AVAILABLE RECORDS ▸

+===+

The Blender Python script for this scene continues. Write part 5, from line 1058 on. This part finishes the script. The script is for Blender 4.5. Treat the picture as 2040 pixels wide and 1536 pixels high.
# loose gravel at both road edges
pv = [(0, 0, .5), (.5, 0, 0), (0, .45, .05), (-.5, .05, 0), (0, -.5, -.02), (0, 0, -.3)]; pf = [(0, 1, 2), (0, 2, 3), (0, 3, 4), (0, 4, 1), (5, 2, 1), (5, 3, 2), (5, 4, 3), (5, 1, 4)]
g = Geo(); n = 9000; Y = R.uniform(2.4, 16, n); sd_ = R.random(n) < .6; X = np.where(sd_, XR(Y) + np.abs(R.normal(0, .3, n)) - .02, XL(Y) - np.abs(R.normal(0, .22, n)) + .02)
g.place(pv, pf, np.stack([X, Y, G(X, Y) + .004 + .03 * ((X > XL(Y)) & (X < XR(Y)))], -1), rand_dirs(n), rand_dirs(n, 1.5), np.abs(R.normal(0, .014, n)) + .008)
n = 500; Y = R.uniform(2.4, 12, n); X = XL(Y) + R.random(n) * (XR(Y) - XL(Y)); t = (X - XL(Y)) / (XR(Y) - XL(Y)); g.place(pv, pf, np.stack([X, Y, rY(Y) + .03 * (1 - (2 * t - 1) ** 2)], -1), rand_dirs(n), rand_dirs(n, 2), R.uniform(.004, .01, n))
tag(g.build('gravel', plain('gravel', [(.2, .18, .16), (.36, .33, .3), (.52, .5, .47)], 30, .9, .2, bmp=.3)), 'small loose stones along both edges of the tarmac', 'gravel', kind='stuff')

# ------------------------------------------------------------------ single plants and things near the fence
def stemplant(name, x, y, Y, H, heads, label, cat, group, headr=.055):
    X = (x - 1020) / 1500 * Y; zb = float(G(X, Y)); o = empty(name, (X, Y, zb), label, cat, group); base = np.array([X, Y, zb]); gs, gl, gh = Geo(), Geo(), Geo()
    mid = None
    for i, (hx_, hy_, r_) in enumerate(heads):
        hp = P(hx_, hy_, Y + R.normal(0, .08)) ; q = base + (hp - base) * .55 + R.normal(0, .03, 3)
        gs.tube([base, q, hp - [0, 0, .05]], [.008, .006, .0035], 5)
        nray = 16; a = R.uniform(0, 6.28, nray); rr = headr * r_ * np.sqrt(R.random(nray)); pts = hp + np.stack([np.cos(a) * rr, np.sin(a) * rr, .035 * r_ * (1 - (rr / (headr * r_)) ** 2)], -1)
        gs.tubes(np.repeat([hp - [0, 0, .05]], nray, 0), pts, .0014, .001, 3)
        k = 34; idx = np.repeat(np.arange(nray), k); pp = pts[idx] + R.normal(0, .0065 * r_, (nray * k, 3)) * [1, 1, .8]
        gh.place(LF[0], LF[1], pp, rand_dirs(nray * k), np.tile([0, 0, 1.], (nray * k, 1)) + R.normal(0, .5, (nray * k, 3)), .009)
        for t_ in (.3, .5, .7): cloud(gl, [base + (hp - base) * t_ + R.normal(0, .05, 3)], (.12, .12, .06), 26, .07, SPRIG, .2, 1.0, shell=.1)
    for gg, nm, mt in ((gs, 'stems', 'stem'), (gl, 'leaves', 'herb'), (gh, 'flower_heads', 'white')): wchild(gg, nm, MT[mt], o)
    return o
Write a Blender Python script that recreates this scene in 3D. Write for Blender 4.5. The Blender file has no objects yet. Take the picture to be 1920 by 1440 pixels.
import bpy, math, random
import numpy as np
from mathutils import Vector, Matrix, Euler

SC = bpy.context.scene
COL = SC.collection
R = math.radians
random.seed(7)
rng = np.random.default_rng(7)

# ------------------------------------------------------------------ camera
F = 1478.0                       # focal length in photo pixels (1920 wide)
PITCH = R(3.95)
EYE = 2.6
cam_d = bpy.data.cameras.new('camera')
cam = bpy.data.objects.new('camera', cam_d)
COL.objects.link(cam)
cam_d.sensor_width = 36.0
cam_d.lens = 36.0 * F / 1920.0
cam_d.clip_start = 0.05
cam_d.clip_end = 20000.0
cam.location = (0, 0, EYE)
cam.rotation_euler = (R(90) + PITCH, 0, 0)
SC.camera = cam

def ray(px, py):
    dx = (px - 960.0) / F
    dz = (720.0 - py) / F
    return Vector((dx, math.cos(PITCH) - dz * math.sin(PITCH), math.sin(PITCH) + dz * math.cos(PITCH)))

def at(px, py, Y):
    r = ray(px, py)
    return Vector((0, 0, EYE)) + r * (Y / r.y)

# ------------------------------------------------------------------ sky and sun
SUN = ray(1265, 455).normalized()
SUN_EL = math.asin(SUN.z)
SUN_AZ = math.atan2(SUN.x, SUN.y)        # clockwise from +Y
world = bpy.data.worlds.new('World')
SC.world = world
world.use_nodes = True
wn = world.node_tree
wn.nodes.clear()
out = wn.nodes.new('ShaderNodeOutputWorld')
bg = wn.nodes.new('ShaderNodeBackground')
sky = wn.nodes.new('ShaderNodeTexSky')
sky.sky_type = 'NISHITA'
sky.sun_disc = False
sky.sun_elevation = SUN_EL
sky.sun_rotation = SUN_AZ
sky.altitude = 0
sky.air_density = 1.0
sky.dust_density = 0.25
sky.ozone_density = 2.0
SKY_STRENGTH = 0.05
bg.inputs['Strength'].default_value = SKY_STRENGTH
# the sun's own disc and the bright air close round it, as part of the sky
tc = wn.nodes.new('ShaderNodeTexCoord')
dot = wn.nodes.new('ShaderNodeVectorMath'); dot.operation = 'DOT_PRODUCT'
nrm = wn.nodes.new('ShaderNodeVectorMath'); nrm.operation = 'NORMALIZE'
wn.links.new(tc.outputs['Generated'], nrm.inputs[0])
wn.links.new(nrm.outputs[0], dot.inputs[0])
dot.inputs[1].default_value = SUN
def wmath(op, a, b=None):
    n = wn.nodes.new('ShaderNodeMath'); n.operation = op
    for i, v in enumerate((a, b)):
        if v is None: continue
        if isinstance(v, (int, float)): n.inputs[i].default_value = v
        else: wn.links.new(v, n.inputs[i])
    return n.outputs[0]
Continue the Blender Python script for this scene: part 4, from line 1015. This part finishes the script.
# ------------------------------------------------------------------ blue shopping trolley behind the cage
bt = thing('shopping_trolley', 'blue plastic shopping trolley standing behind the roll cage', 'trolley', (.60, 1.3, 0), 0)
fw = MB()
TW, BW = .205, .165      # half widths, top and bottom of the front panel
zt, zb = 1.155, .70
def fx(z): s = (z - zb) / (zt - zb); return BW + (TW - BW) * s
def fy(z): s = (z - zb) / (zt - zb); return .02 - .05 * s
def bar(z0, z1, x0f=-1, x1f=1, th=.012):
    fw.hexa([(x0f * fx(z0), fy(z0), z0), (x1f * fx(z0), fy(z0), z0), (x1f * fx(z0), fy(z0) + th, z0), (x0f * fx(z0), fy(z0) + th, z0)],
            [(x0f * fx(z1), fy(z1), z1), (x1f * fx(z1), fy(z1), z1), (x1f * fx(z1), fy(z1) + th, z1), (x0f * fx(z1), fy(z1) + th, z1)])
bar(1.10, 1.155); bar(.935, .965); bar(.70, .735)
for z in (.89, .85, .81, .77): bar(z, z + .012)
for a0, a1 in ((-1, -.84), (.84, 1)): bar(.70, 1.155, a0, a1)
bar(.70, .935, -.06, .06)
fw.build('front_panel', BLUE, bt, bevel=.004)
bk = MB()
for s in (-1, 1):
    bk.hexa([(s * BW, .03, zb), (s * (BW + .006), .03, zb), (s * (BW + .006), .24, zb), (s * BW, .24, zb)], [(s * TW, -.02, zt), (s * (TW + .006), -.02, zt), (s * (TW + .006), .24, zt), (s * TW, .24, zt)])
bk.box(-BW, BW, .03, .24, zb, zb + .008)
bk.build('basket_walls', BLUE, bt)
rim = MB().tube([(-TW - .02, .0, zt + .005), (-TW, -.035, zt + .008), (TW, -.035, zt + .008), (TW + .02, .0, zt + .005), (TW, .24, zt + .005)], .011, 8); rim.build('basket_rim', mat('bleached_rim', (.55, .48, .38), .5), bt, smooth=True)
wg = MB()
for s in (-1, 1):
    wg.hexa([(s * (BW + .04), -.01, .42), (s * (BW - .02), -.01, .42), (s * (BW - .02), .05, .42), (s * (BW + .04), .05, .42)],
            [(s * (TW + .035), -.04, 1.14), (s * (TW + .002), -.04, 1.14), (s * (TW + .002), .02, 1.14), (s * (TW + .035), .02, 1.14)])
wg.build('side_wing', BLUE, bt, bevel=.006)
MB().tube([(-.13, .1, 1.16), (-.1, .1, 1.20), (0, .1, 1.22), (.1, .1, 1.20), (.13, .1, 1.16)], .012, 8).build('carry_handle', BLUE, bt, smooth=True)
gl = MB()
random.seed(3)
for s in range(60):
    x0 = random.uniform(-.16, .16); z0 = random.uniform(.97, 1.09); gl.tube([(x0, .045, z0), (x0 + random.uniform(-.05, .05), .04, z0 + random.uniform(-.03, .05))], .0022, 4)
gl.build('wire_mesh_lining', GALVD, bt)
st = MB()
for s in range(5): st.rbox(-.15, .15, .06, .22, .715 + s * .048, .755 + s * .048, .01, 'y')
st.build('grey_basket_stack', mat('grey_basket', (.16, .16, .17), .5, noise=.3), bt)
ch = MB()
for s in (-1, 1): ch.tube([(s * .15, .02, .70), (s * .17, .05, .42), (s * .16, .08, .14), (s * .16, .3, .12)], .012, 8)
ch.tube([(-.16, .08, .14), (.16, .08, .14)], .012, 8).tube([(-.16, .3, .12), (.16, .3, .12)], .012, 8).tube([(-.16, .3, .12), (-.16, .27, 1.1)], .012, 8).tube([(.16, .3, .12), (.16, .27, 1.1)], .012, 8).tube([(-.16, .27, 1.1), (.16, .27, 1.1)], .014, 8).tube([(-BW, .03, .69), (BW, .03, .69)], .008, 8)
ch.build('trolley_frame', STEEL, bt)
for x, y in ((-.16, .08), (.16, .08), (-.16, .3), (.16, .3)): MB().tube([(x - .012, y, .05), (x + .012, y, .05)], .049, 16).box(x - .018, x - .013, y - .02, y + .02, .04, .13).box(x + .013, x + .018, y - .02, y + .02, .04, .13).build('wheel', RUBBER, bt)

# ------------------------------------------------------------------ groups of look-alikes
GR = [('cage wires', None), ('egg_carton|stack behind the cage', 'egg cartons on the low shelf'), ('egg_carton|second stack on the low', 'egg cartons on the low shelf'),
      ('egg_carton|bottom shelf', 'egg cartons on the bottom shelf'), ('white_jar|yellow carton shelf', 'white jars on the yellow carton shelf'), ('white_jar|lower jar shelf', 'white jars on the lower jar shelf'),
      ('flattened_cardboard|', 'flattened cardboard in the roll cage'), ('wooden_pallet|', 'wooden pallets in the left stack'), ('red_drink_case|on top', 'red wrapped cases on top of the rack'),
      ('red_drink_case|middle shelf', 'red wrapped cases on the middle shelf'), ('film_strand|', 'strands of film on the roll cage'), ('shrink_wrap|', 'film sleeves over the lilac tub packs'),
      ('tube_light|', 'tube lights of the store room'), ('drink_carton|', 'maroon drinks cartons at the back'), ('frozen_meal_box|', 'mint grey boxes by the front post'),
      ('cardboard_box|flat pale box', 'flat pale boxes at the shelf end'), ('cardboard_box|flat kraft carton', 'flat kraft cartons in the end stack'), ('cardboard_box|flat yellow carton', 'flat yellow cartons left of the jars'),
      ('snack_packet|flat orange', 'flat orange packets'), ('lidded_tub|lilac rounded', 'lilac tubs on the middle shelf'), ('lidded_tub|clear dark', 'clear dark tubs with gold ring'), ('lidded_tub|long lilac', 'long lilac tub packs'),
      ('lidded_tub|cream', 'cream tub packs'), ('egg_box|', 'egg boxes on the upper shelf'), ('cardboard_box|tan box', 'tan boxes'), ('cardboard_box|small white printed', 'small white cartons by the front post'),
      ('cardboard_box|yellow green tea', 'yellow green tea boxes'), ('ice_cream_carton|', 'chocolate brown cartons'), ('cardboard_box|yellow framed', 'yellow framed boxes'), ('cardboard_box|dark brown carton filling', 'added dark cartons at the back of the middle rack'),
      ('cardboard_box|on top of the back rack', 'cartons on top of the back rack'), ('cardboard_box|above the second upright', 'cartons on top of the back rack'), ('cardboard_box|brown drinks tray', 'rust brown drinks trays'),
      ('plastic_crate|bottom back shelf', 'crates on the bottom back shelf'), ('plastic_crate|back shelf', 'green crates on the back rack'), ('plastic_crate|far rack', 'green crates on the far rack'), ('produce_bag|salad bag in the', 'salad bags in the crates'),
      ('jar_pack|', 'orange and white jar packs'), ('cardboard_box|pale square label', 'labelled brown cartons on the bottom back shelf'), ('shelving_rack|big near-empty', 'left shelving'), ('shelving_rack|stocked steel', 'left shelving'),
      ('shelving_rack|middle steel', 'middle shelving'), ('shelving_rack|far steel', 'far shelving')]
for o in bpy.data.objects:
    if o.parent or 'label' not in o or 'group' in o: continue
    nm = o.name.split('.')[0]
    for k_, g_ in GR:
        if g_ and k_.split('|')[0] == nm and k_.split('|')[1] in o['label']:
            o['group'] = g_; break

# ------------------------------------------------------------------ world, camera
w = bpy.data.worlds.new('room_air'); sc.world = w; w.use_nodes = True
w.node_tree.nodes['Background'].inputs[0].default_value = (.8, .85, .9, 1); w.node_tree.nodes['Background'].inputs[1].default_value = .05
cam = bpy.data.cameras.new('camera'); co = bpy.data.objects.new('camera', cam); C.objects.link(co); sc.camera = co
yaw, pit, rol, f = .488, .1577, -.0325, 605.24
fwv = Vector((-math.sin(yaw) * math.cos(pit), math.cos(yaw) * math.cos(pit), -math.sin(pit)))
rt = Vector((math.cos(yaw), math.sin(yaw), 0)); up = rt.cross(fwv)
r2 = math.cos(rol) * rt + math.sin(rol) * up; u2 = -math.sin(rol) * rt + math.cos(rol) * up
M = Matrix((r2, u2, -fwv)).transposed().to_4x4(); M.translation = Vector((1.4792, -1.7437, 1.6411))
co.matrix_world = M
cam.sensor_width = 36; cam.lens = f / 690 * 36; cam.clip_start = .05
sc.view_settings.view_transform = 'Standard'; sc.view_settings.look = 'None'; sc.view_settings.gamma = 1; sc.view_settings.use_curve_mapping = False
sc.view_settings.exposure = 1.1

+===+

AIM ▸ Starting at the line that holds "Write a Blender", copy each line exactly and stop after the line that holds "SC.camera = cam".

REPLY ▸
Write a Blender Python script that recreates this scene in 3D. Write for Blender 4.5. The Blender file has no objects yet. Take the picture to be 1920 by 1440 pixels.
import bpy, math, random
import numpy as np
from mathutils import Vector, Matrix, Euler

SC = bpy.context.scene
COL = SC.collection
R = math.radians
random.seed(7)
rng = np.random.default_rng(7)

# ------------------------------------------------------------------ camera
F = 1478.0                       # focal length in photo pixels (1920 wide)
PITCH = R(3.95)
EYE = 2.6
cam_d = bpy.data.cameras.new('camera')
cam = bpy.data.objects.new('camera', cam_d)
COL.objects.link(cam)
cam_d.sensor_width = 36.0
cam_d.lens = 36.0 * F / 1920.0
cam_d.clip_start = 0.05
cam_d.clip_end = 20000.0
cam.location = (0, 0, EYE)
cam.rotation_euler = (R(90) + PITCH, 0, 0)
SC.camera = cam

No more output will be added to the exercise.